Industry urges Scottish government to address retrofitting housing

Roundtable guests discussing Scottish retrofit strategies.

Construction experts are calling on the Scottish government to address the high failure rates of energy efficiency in the nation’s homes with a long-term, joined-up retrofitting strategy.

Two in every five occupied homes in Scotland do not meet quality standards.

>>Read more about retrofitting in the industry here.

Members of the Scottish Parliament, experts in construction and housing, and school pupils gathered at Scottish Parliament to explore ways to tackle the retrofit challenge.

Around 30 people joined the Chartered Institute of Building’s (CIOB) Retrofit Roundtable in Holyrood to discuss the need for a collaborative retrofit strategy.

Skilled people needed

During the event, school pupils attended retrofitting skills workshops outside Holyrood, where they tried their hands at activities including thermal imaging and working with sustainable materials.

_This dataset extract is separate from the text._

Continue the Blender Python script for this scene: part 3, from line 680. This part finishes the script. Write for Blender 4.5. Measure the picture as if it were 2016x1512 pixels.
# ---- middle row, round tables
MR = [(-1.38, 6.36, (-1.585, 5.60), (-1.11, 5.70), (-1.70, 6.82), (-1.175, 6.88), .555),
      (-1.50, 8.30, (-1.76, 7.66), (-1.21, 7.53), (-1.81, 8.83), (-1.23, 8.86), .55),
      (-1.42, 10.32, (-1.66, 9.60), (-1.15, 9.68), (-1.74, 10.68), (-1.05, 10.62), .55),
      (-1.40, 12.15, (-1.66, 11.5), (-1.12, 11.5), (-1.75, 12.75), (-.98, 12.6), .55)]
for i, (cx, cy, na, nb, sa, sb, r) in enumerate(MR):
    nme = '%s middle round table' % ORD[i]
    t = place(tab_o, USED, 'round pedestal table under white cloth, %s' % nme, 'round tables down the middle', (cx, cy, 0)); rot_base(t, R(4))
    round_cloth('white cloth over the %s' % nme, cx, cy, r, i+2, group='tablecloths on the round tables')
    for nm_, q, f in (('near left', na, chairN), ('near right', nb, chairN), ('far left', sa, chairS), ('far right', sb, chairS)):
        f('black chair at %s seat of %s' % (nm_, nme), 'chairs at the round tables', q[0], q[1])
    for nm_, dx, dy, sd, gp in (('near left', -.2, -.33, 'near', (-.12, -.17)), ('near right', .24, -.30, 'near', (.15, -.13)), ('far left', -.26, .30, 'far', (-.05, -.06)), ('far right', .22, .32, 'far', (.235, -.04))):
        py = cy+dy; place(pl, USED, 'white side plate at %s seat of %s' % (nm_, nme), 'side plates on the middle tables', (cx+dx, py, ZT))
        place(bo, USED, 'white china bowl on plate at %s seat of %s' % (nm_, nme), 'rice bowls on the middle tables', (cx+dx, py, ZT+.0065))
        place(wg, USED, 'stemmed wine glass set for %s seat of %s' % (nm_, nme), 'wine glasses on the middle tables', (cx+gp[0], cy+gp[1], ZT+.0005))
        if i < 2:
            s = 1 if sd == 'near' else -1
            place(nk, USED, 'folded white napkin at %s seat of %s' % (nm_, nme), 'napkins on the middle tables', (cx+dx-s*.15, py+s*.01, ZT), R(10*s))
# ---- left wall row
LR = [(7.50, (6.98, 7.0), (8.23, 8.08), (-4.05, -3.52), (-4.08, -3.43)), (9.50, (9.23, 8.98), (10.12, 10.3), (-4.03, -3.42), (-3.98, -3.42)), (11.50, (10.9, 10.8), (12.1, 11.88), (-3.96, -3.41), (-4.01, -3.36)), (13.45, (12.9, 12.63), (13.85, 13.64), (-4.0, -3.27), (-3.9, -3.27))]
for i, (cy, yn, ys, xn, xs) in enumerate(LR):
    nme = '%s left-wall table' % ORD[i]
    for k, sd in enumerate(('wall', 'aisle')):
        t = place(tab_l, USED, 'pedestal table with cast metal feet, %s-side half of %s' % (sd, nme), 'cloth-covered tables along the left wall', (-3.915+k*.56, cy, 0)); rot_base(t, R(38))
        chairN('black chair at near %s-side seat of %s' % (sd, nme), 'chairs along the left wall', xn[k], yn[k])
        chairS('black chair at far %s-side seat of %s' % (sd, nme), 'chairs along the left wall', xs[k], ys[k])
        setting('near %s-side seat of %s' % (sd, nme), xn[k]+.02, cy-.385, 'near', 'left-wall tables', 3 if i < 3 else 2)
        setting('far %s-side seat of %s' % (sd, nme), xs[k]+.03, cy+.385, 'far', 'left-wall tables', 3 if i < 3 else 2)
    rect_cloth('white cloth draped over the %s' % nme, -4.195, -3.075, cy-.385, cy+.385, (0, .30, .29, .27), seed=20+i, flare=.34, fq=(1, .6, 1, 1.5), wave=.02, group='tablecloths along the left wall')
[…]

Industry figures show that 231,000 people in Scotland are currently employed in construction but an additional 3,910 more a year are needed to meet expected demand, including in retrofitting roles.

MSP Gordon MacDonald said: “If we are to ensure that everyone in Scotland has a warm, safe, affordable and energy-efficient home that meets their needs, our existing housing stock will need to be retrofitted and repaired.

“Creating an environment that makes retrofit projects accessible and affordable to households across Scotland will require collaborative, innovative action.”

MSP Alex Rowley added: “The skills demonstrations event showcased the essential skills required across the country as we tackle the challenges of retrofitting Scotland’s buildings for the future.

“It is clear that we need to focus our attention on ensuring access to the knowledge and skills required to tackle the country’s housing crisis and enough skilled workers to complete the work.

“This is especially the case when it comes to the difficulty of retrofitting Scotland’s older buildings as these require a blend of an understanding of new technology and traditional building skills.”